Teena is a comic strip about a teenage girl, created by Hilda Terry. It ran from July 1, 1944, to 1963, distributed by King Features Syndicate.
The strip evolved from Terry's earlier Sunday feature, It's a Girl's Life, a collection of gag cartoons which first appeared in newspapers on Sunday, December 14, 1941.[1] The format displayed six panels about the reactions of teenage girls to World War II.In Denmark, the strip was known as Tina.

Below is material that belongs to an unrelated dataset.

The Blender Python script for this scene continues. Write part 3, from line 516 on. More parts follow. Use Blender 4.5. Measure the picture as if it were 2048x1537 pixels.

Comics historian Don Markstein noted:
They also could be marketed as a daily feature, but wartime paper shortages prevented that. The main characters were named Henny and Penny... In 1943, Harry Haenigsen launched his own girl-protagonist strip, titled Penny. In response, Terry dropped hers and started a more traditionally-formatted Sunday comic about a similar character with a different name. "Tina" was a good candidate for the new one's name, but the word "teenager" was just coming into vogue, so that was the spelling used. Teena started on July 1, 1944. Teena's much younger sister, Gwendolyn, was added to the cast later. Things went well for Terry and Teena for about 20 years, until a general decline in the newspaper business forced the cartoonist to find work elsewhere. She eventually wound up in the burgeoning field of computer animation, for which she won an award in 1979 from the National Cartoonists Society she'd been instrumental in opening up a generation earlier. As for Teena, sources differ as to the exact year of the comic's demise, ranging from 1963 to '66. There is little doubt, however, that Hilda Terry's comics creations are a part of comics history that hasn't been seen in years.[2]